## Exercise goal
Only the lines from the start of the material through the line containing "BLACK, col_, 12)" are to be extracted, exactly as they appear.

## Data extract
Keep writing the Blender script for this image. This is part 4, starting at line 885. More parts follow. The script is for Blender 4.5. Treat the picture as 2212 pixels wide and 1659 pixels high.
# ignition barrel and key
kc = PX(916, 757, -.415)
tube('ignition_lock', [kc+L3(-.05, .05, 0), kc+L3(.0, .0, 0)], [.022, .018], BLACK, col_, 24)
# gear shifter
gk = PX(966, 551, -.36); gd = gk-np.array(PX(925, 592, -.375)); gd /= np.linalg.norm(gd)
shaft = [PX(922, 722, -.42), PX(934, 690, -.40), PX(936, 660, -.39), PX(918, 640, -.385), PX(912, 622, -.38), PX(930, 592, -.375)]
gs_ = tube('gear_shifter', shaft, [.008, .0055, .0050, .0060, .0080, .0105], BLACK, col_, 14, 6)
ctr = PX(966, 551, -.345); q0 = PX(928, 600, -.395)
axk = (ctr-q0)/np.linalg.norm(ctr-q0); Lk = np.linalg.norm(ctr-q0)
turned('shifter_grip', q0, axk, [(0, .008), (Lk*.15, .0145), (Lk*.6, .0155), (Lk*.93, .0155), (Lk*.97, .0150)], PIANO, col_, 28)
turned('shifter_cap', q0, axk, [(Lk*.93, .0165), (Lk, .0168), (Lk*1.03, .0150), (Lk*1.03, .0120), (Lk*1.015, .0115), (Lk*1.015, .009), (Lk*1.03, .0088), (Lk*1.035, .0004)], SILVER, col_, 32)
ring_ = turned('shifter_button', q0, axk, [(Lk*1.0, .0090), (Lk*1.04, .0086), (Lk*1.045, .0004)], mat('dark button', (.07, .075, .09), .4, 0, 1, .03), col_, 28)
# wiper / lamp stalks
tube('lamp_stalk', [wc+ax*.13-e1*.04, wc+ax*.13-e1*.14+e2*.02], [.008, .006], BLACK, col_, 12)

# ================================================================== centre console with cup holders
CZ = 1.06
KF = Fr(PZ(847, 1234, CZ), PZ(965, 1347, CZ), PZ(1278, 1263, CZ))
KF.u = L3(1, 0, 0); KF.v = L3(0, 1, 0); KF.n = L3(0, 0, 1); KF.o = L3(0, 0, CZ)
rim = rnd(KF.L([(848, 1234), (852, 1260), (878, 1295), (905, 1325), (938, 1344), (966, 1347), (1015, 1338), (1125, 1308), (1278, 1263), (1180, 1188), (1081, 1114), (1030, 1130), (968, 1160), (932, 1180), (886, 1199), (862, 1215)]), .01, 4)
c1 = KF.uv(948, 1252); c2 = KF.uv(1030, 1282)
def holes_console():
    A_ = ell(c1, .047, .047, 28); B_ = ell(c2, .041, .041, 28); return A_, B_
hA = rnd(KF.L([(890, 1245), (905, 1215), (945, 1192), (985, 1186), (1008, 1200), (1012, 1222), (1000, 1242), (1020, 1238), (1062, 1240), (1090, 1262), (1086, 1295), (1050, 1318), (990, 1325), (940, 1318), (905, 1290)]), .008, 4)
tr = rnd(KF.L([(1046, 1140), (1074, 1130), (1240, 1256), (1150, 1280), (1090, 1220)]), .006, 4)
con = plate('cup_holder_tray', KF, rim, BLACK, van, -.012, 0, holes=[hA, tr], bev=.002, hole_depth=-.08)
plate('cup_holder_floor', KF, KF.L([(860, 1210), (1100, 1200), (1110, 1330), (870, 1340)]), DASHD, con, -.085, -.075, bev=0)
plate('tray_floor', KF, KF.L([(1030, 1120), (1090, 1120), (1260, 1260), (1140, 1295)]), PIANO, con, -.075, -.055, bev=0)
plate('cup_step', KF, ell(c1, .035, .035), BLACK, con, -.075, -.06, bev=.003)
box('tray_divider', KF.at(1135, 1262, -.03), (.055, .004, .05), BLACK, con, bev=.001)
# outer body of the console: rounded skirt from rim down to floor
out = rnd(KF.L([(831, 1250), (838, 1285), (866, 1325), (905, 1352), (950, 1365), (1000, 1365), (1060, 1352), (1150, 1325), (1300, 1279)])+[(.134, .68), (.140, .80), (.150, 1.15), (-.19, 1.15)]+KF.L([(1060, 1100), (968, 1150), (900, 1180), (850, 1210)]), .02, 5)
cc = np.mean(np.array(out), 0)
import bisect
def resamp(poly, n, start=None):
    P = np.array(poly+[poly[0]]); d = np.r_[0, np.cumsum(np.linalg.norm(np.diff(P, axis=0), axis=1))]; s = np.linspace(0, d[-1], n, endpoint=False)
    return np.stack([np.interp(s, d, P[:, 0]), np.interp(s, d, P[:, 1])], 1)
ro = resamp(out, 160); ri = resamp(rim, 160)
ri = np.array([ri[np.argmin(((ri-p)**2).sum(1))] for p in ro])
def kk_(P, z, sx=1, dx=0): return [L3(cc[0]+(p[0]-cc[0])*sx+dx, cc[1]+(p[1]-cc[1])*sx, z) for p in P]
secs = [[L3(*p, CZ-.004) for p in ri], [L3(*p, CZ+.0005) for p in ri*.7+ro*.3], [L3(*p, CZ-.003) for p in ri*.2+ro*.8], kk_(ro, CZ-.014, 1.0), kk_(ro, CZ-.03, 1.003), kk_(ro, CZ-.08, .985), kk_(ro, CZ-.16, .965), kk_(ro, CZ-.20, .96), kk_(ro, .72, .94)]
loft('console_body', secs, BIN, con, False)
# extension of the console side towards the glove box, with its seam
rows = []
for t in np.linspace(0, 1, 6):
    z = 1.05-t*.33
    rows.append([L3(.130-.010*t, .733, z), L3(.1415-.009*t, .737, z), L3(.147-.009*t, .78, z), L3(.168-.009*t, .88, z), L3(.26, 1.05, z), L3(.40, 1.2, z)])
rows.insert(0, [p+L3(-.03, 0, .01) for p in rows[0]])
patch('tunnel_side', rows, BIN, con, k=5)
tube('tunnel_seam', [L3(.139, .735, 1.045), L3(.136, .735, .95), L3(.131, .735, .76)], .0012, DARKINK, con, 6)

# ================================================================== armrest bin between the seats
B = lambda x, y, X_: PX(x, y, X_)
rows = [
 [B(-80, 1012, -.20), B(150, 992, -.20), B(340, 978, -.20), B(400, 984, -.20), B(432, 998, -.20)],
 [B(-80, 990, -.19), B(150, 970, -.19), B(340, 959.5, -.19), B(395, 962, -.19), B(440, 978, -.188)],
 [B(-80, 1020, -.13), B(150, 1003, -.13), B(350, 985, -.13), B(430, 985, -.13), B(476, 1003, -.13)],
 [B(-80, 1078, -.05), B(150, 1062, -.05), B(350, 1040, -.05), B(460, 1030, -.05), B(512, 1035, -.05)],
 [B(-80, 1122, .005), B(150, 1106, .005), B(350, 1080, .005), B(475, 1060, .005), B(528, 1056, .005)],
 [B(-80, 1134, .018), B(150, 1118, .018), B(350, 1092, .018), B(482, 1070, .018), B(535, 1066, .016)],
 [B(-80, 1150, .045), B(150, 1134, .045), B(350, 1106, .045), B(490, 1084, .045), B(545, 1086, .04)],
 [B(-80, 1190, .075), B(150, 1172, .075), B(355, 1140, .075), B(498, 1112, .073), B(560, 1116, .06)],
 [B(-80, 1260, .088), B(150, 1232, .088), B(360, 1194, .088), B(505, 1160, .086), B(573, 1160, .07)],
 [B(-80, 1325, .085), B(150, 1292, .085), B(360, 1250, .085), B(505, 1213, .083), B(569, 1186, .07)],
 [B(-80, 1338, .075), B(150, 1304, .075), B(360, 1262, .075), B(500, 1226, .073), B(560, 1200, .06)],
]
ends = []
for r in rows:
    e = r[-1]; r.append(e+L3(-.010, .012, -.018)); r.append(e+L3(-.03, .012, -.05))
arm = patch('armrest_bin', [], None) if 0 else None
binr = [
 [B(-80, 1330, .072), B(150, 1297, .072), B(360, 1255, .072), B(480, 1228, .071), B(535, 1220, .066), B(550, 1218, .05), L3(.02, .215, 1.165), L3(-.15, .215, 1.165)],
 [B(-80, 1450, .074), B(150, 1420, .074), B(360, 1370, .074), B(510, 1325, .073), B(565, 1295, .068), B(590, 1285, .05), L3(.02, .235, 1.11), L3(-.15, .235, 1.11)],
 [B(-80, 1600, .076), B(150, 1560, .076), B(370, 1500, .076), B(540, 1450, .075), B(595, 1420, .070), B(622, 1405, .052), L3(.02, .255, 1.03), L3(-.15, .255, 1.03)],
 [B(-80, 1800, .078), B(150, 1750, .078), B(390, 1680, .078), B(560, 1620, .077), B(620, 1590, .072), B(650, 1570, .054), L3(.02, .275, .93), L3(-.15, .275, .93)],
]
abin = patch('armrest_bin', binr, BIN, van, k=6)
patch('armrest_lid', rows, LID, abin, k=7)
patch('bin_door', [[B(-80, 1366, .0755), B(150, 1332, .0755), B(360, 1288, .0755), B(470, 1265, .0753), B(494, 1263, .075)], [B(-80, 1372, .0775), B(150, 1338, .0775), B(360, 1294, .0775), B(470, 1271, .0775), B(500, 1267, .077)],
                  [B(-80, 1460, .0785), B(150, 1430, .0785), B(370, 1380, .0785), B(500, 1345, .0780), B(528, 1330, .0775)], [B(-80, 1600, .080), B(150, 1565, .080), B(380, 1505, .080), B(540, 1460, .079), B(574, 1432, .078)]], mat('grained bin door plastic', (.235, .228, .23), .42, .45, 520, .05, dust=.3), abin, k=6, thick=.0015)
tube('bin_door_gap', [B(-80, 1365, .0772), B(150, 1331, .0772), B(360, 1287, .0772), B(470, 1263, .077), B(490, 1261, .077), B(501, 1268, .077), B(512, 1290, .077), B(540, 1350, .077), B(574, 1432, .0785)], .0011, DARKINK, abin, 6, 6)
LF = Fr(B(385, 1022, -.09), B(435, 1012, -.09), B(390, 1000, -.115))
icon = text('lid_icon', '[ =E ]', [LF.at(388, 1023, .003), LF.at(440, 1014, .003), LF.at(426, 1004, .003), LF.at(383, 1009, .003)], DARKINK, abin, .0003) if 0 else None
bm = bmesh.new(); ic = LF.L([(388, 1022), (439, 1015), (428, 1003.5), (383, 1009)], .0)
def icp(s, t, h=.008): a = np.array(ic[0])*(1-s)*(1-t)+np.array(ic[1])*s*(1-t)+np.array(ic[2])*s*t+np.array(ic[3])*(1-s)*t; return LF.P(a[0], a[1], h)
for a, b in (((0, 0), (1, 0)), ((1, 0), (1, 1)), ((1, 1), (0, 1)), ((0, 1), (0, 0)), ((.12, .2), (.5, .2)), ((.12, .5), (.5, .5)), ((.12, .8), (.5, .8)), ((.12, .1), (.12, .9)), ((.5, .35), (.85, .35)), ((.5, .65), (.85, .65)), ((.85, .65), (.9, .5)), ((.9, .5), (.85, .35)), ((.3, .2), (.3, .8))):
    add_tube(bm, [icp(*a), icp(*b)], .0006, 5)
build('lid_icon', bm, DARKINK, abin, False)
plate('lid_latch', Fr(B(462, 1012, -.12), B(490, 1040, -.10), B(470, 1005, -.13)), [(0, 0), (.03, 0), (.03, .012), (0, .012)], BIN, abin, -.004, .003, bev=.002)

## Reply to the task
Keep writing the Blender script for this image. This is part 4, starting at line 885. More parts follow. The script is for Blender 4.5. Treat the picture as 2212 pixels wide and 1659 pixels high.
# ignition barrel and key
kc = PX(916, 757, -.415)
tube('ignition_lock', [kc+L3(-.05, .05, 0), kc+L3(.0, .0, 0)], [.022, .018], BLACK, col_, 24)
# gear shifter
gk = PX(966, 551, -.36); gd = gk-np.array(PX(925, 592, -.375)); gd /= np.linalg.norm(gd)
shaft = [PX(922, 722, -.42), PX(934, 690, -.40), PX(936, 660, -.39), PX(918, 640, -.385), PX(912, 622, -.38), PX(930, 592, -.375)]
gs_ = tube('gear_shifter', shaft, [.008, .0055, .0050, .0060, .0080, .0105], BLACK, col_, 14, 6)
ctr = PX(966, 551, -.345); q0 = PX(928, 600, -.395)
axk = (ctr-q0)/np.linalg.norm(ctr-q0); Lk = np.linalg.norm(ctr-q0)
turned('shifter_grip', q0, axk, [(0, .008), (Lk*.15, .0145), (Lk*.6, .0155), (Lk*.93, .0155), (Lk*.97, .0150)], PIANO, col_, 28)
turned('shifter_cap', q0, axk, [(Lk*.93, .0165), (Lk, .0168), (Lk*1.03, .0150), (Lk*1.03, .0120), (Lk*1.015, .0115), (Lk*1.015, .009), (Lk*1.03, .0088), (Lk*1.035, .0004)], SILVER, col_, 32)
ring_ = turned('shifter_button', q0, axk, [(Lk*1.0, .0090), (Lk*1.04, .0086), (Lk*1.045, .0004)], mat('dark button', (.07, .075, .09), .4, 0, 1, .03), col_, 28)
# wiper / lamp stalks
tube('lamp_stalk', [wc+ax*.13-e1*.04, wc+ax*.13-e1*.14+e2*.02], [.008, .006], BLACK, col_, 12)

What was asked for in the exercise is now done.